Various artists, “Folksongs of Another America: Field Recordings from the Upper Midwest, 1937-1946” (Dust to Digital/University of Wisconsin Press). This fascinating, important book, four-CD and DVD collection doesn’t arrive until early August, so let this tip serve as an early warning for future exploration. Released by Atlanta-based label Dust to Digital, in conjunction with the University of Wisconsin Press, “Folksongs” compiles field recordings of the region made in Wisconsin, Minnesota, Chicago and Washington, D.C.

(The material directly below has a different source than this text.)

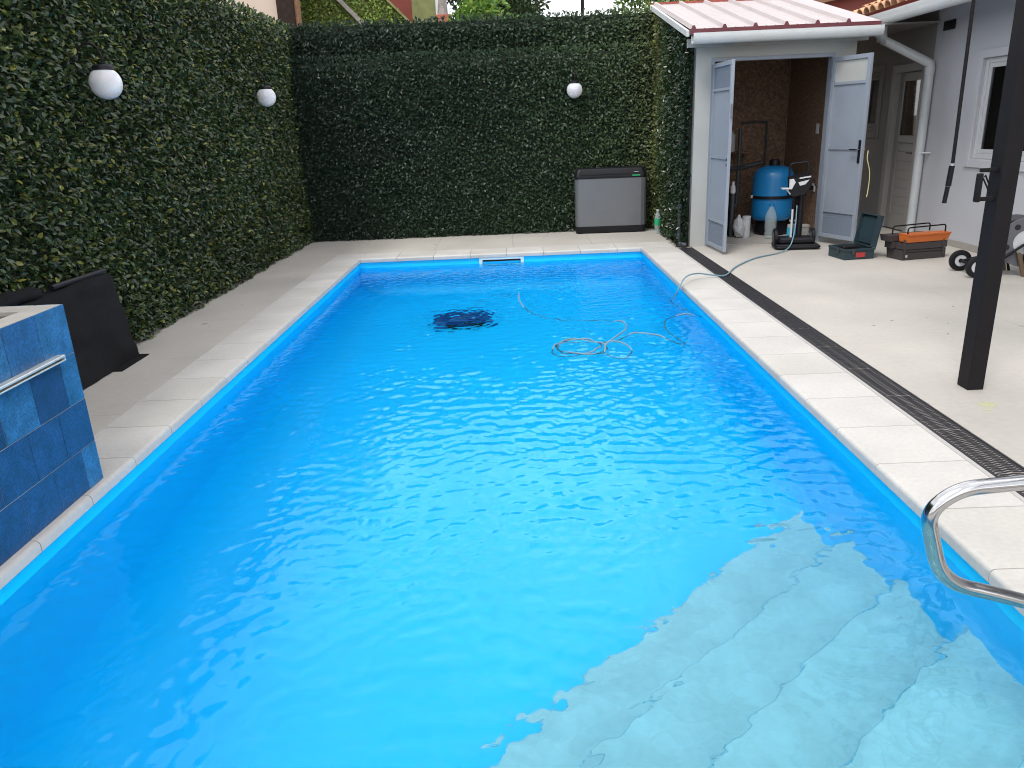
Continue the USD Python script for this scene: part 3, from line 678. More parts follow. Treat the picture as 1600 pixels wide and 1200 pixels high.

Who knew that the songs of Wisconsin lumberjacks were as odd and singular as the stuff being made in Appalachia or the Mississippi delta? And of course lumberjacks working with wood all day would use some of it to build handmade musical instruments.

Advertisement

This collection offers many such recordings and more. Compiled by historian James P. Leary, it features rural music from first-generation immigrants and communities — African American, German, Finnish, Icelandic, Scots Gaelic, Serbian and Swedish and more — exploring their new homes while refusing to abandon their musical roots.

Carlos Gardel, “The Rough Guide to Tango Legends: Carlos Gardel” (Rough Guides). Before Astor Piazzolla helped carry the Argentine tango across the world, singer Carlos Gardel helped capture onto record the sound of early 20th century Buenos Aries. “The Rough Guide to Tango Legends: Carlos Gardel” offers 27 recordings compiled by tango scholar Chris Moss, and they not only present a sampling of the hundreds Gardel recorded in his short life, but offer a blueprint for the music’s future.

At times as refined as a European opera singer, at others raw with back-alley bombast, Gardel was one of Argentina’s first tango superstars. This collection features remastered tracks from 1917 to 1935, some heavy on strings, others by flamenco-style acoustic guitar, others driven by a bandoneon, the Argentine squeeze box that Piazzolla later mastered.